Intervention de Thierry Massis, pour la défense

Le TPIR n’est pas « une princesse intouchable » (note : réponse à l’avocat général qui soulignait qu’il serait mal venu de demander des informations complémentaires). Il rajoute qu’il y a là « un enjeu fondamental de liberté publique. L’enjeu, c’est Kigali. »
A ce jour, on ne connaît rien de l’évolution du dossier.
Il y a des risques de torture au Rwanda (cf. la prise de position d’Amnesty.) Il souligne que le départ pour Arusha sera irréversible.
Il termine en disant qu’il « faut craindre le caractère non équitable du procès car on ne sait pas où le procès aura lieu. »

Intervention de Philippe Greciano, pour la défense

« Je suis en colère (note : le répète plusieurs fois). C’est un dossier chaotique, pas complet, pas daté…On essaie de vous museler parce que vous serez trop curieux ! (note : allusion à des demandes d’informations complémentaires). Il y a des lacunes inexcusables, un fossé abyssal entre Paris et Arusha. Nous craignons que Dominique Ntawukuriryayo se retrouve à Kigali. Notre devoir est de savoir quelle est l’intention du TPIR ».
Il rappelle que Dominique Ntawukuriryayo est en situation régulière en France.
Il souligne qu’il faut être « vigilant », que le « TPIR a été créé parce que le Rwanda n’était pas capable de juger ces prétendus criminels. »
Il termine en disant : « Nous demandons des pièces complémentaires, un complément d’information. Dominique Ntawukuriryayo ne doit pas être kidnappé par le TPIR. Nous devons rendre une justice équitable. »

Intervention de Dominique Ntawukuriryayo

Il demande à nouveau d’être jugé en France. Il y a une erreur dans l’acte d’accusation du TPIR qui évoque l’année 1993 alors que seule l’année 1994 doit être prise en compte. Il rappelle qu’il a été mis en prison à Carcassonne sans avoir pu être assisté d’un avocat.

Question d’un conseiller :
Pourquoi avoir quitté le Rwanda ?

Réponse :
Dominique Ntawukuriryayo bafouille, évoque la situation des expatriés et finit par ajouter : « Le pays était en guerre. Quand on a peur, on essaie de se sauver. »

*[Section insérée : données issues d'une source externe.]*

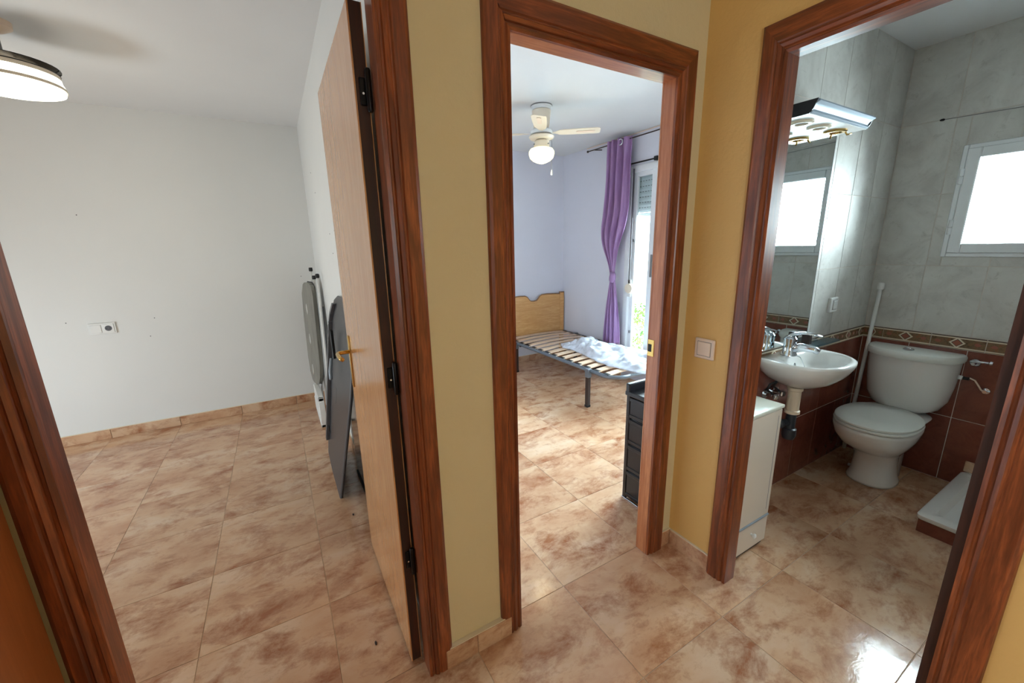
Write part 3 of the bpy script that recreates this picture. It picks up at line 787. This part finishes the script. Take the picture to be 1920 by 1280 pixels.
pso = obj('plastic_sheet', ps, M_film, loc=(2.8, 2.9, bz+.03), smooth='all')
tag(pso, 'crumpled milky white plastic wrapping lying across the bed slats', 'plastic sheet')
md = pso.modifiers.new('thickness', 'SOLIDIFY'); md.thickness = .0015

# curtain
def curtain():
    bm = bmesh.new(); nz, nn = 90, 64; rows_ = []
    kn = 1.095
    for i in range(nz+1):
        z = 2.455-(2.455-.385)*i/nz
        # centre and half width
        if z > kn:
            t = (z-kn)/(2.455-kn); s_ = min(1, t*2.4); s_ = s_*s_*(3-2*s_)
            cy_ = 3.215-.03*t+.055*math.exp(-((t-.27)/.18)**2); hw = .024+.140*s_+.012*math.sin(t*PI); am = .010+.026*s_
        else:
            t = (kn-z)/kn; s_ = min(1, t*1.5); s_ = s_*(2-s_)
            cy_ = 3.215-.02*t; hw = .024+.088*s_; am = .010+.022*s_
        row = []
        for j in range(nn+1):
            v = j/nn; a = v*PI*9+.35*math.sin(z*2.1)
            y = cy_-hw+2*hw*v+.004*math.sin(z*9+v*20); x = 3.125+am*math.sin(a)*(1-.3*math.cos(v*5))-.02*math.sin(v*PI)*s_
            row.append((x, y, z))
        rows_.append(row)
    loft(bm, rows_, False, False, closed=False)
    return bm
cu = thing('purple_curtain', 'purple curtain tied in a knot beside the bedroom window', 'curtain', (3.13, 3.27, .1))
cf = obj('curtain_cloth', curtain(), M_purple, cu, smooth='all'); md = cf.modifiers.new('thickness', 'SOLIDIFY'); md.thickness = .003
bm = bmesh.new(); lathe(bm, (3.122, 3.215, 1.10), [(.026, -.055), (.034, -.03), (.036, .0), (.033, .03), (.025, .055)], 20)
for v in bm.verts: v.co.y += .004*math.sin(v.co.z*160); v.co.x += .003*math.sin(v.co.z*120)
obj('knot', bm, M_purple, cu, smooth='all')
for k, y in enumerate((3.13,)):
    s_ = 1 if k % 2 else -1
    pts = [(3.080-.004*math.cos(a), y+.024*math.cos(a), 2.415+.026*math.sin(a)) for a in [q*PI/8 for q in range(16)]]
    obj('eyelet_ring', T(pts, .0065, 8, True), M_chrome, cu, smooth='all')
cr1 = thing('curtain_rod', 'long thin brown curtain rod high under the bedroom ceiling', 'curtain rod', (3.128, 3.7, 2.43))
obj('rod', T([(3.128, 3.66, 2.435), (3.128, 1.6, 2.435)], .006, 10), M_darksteel, cr1, smooth='all')
bm = bmesh.new(); lathe(bm, (3.128, 3.655, 2.435), [(.006, 0), (.012, .006), (.012, .016), (.004, .026)], 12, 'Y'); obj('finial', bm, M_darksteel, cr1, smooth=True)
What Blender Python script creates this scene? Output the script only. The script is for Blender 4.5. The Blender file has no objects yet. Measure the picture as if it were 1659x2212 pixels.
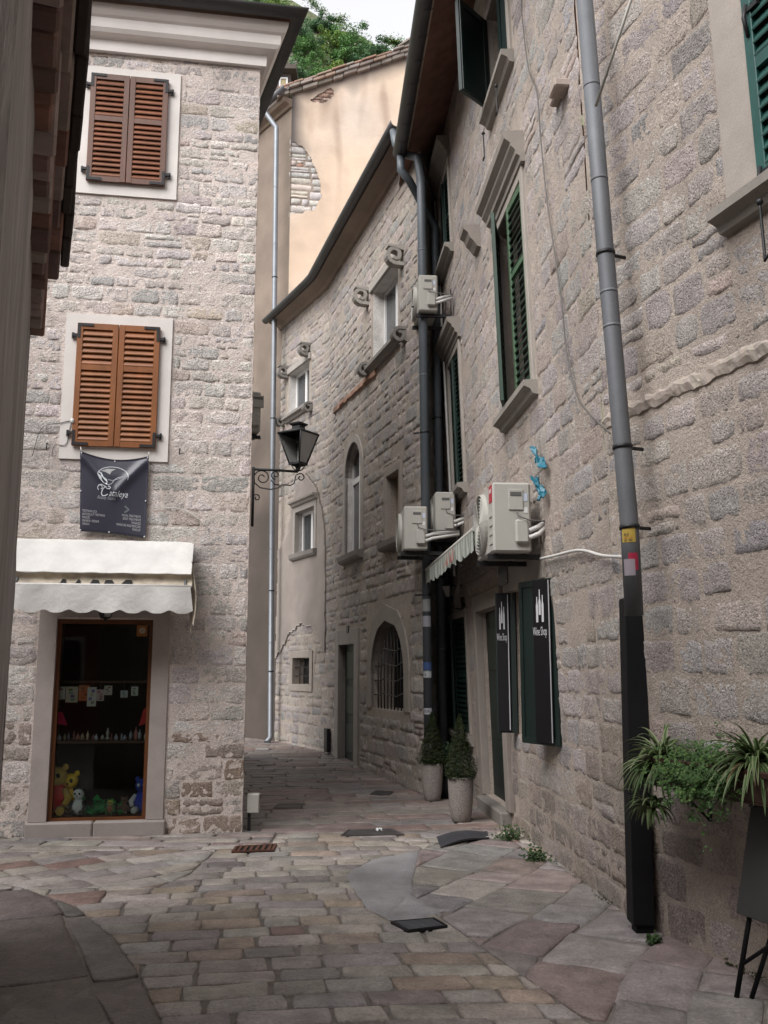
import bpy, bmesh, math, random
from math import sin, cos, pi, radians, atan, sqrt, floor
from mathutils import Vector, Matrix, noise
R = random.Random(7)
SC = bpy.context.scene
COL = SC.collection
# ------------------------------------------------------------------ camera, sky, sun, exposure
F, HOR, CX, CY, CAMZ = 2050.0, 1450.0, 829.5, 1106.0, 1.6     # measures taken on a 1659 x 2212 view of the photograph
TH = atan((HOR - CY) / F); CT, ST = cos(TH), sin(TH)
cam = bpy.data.cameras.new('camera'); camo = bpy.data.objects.new('camera', cam); COL.objects.link(camo)
cam.sensor_fit = 'HORIZONTAL'; cam.sensor_width = 36.0; cam.lens = 36.0 * F / 1659.0
cam.clip_start = 0.05; cam.clip_end = 2000.0
camo.location = (0, 0, CAMZ); camo.rotation_euler = (pi / 2 + TH, 0, 0)
SC.camera = camo
W = bpy.data.worlds.new('World'); SC.world = W; W.use_nodes = True
nt = W.node_tree; nt.nodes.clear()
sky = nt.nodes.new('ShaderNodeTexSky'); sky.sky_type = 'NISHITA'; sky.sun_disc = False
SUN_EL, SUN_ROT = 43.0, 220.0
CLOUD = 1.85                                                # brightness of the overcast cloud layer
sky.sun_elevation = radians(SUN_EL); sky.sun_rotation = radians(SUN_ROT); sky.air_density = 1.0; sky.dust_density = 4.0; sky.ozone_density = 1.0
hsv = nt.nodes.new('ShaderNodeHueSaturation'); hsv.inputs['Saturation'].default_value = 0.15; hsv.inputs['Value'].default_value = 1.0
bg = nt.nodes.new('ShaderNodeBackground'); bg.inputs['Strength'].default_value = 0.15
wo = nt.nodes.new('ShaderNodeOutputWorld')
nt.links.new(sky.outputs[0], hsv.inputs['Color'])
tc = nt.nodes.new('ShaderNodeTexCoord'); cn = nt.nodes.new('ShaderNodeTexNoise'); cn.inputs['Scale'].default_value = 2.2; cn.inputs['Detail'].default_value = 5
cr = nt.nodes.new('ShaderNodeMapRange'); cr.inputs['From Min'].default_value = .35; cr.inputs['From Max'].default_value = .65; cr.inputs['To Min'].default_value = .72; cr.inputs['To Max'].default_value = .92
cm = nt.nodes.new('ShaderNodeMix'); cm.data_type = 'RGBA'; cm.inputs[7].default_value = (CLOUD * .985, CLOUD * .985, CLOUD * 1.03, 1)
nt.links.new(tc.outputs['Generated'], cn.inputs['Vector']); nt.links.new(cn.outputs['Fac'], cr.inputs['Value']); nt.links.new(cr.outputs[0], cm.inputs[0]); nt.links.new(hsv.outputs[0], cm.inputs[6]); nt.links.new(cm.outputs[2], bg.inputs[0]); nt.links.new(bg.outputs[0], wo.inputs[0])
sun = bpy.data.lights.new('sun', 'SUN'); sun.energy = 1.45; sun.angle = radians(55); sun.color = (1, 0.975, 0.95)
suno = bpy.data.objects.new('sun', sun); COL.objects.link(suno)
_d = Vector((sin(radians(SUN_ROT)) * cos(radians(SUN_EL)), cos(radians(SUN_ROT)) * cos(radians(SUN_EL)), sin(radians(SUN_EL))))
suno.rotation_euler = _d.to_track_quat('Z', 'Y').to_euler(); suno.location = (0, 0, 30)
SC.view_settings.view_transform = 'Standard'; SC.view_settings.look = 'None'; SC.view_settings.exposure = 1.8; SC.view_settings.gamma = 1.0

# ------------------------------------------------------------------ measuring: where a ray through the photograph meets a real plane
def ray(x, y):
    a = (x - CX) / F; b = (CY - y) / F
    return Vector((a, CT - b * ST, ST + b * CT))
def gnd(x, y, z=0.0):
    r = ray(x, y); t = (z - CAMZ) / r.z
    return Vector((r.x * t, r.y * t, z))
def atY(x, y, D):
    r = ray(x, y); t = D / r.y
    return Vector((r.x * t, D, CAMZ + r.z * t))
def lerp(a, b, t): return a + (b - a) * t
def gz(x, y):                                              # the lane climbs a little towards its far end
    return 0.0 if y < 13 else 0.13 * min(1, (y - 13) / 7.0)

class Wall:
    """a vertical wall along ground points; (u, z, o) = along, up, out into the street"""
    def __init__(s, pts, side=1, smooth=False, lean=0.0):
        s.lean = lean
        s.p = [Vector((a, b)) for a, b in pts]; s.side = side; s.smooth = smooth
        s.L = [0.0]
        for a, b in zip(s.p, s.p[1:]): s.L.append(s.L[-1] + (b - a).length)
        s.len = s.L[-1]; s.n = []
        for a, b in zip(s.p, s.p[1:]):
            d = (b - a).normalized(); s.n.append(Vector((d.y, -d.x)) * side)
    def seg(s, u):
        for i in range(len(s.n)):
            if u <= s.L[i + 1] or i == len(s.n) - 1: return i
    def nrm(s, u):
        i = s.seg(u)
        if not s.smooth: return s.n[i]
        m = (s.L[i] + s.L[i + 1]) / 2; h = (s.L[i + 1] - s.L[i])
        t = (u - m) / h
        j = i + (1 if t > 0 else -1)
        if j < 0 or j >= len(s.n): return s.n[i]
        return (s.n[i] * (1 - abs(t)) + s.n[j] * abs(t)).normalized()
    def P(s, u, z, o=0.0):
        i = s.seg(u); d = (s.p[i + 1] - s.p[i]) / (s.L[i + 1] - s.L[i])
        q = s.p[i] + d * (u - s.L[i]) + s.nrm(u) * (o + s.lean * (z - CAMZ))
        return Vector((q.x, q.y, z))
    def hit(s, x, y, o=0.0):
        u, z = s._hit(x, y, o)
        for k in range(6 if s.lean else 0): u, z = s._hit(x, y, o + s.lean * (z - CAMZ))
        return u, z
    def _hit(s, x, y, o):
        r = ray(x, y); best = None
        for i in range(len(s.n)):
            a = s.p[i] + s.n[i] * o; d = s.p[i + 1] - s.p[i]
            det = r.x * (-d.y) + r.y * d.x
            if abs(det) < 1e-9: continue
            t = (a.x * (-d.y) + a.y * d.x) / det
            k = ((r.x * t - a.x) * d.x + (r.y * t - a.y) * d.y) / d.length_squared
            if t <= 0: continue
            e = max(0, -k, k - 1)
            if best is None or e < best[0] - 1e-6: best = (e, s.L[i] + k * d.length, CAMZ + r.z * t)
        return best[1], best[2]
    def rect(s, l, r, t, b, o=0.0):                        # four edge mid-points -> (u0,u1,z0,z1)
        us = [s.hit(*l, o)[0], s.hit(*r, o)[0]]; zs = [s.hit(*b, o)[1], s.hit(*t, o)[1]]
        return min(us), max(us), min(zs), max(zs)
    def T(s, u=0, z=0, o=0): return lambda a, b, c: s.P(u + a, z + b, o + c)

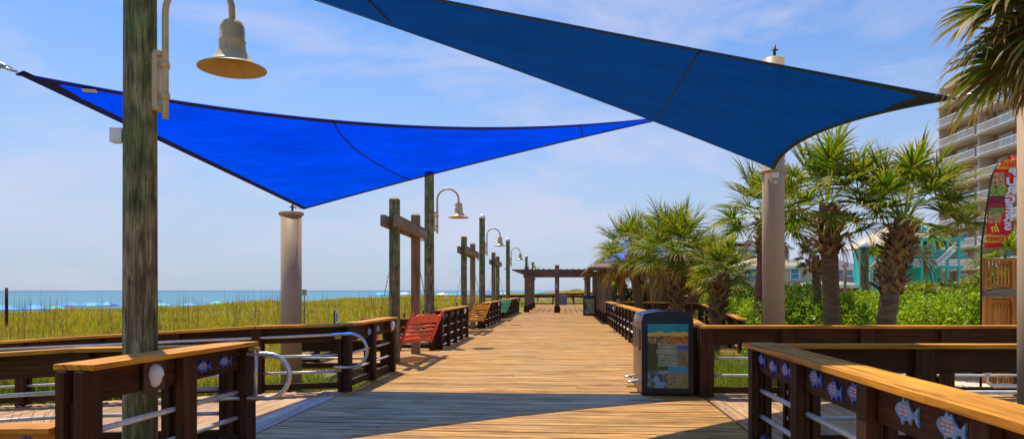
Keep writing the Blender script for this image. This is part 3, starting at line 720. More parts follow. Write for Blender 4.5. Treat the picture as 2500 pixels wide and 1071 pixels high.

Question de la Présidente :
« Vous êtes parti en 2000 ou avant ? »

Réponse :
Dominique Ntawukuriryayo bafouille de nouveau pour finir par dire qu’il est parti en 1994.

Question :
Et entre 1994 et 2000 ?

Réponse :
« J’étais dans les transes, dans l’inconnu…. Je ne savais plus où j’étais. Je suis allé au Zaïre, puis en Afrique de l’Ouest (note : ne précise pas que c’était au Togo où il se faisait appeler Dominique Ntawukura) et en France. »

L’affaire est mise en délibéré jusqu’au 14 novembre.

Compte-rendu rédigé sous la seule responsabilité d’Alain Gauthier.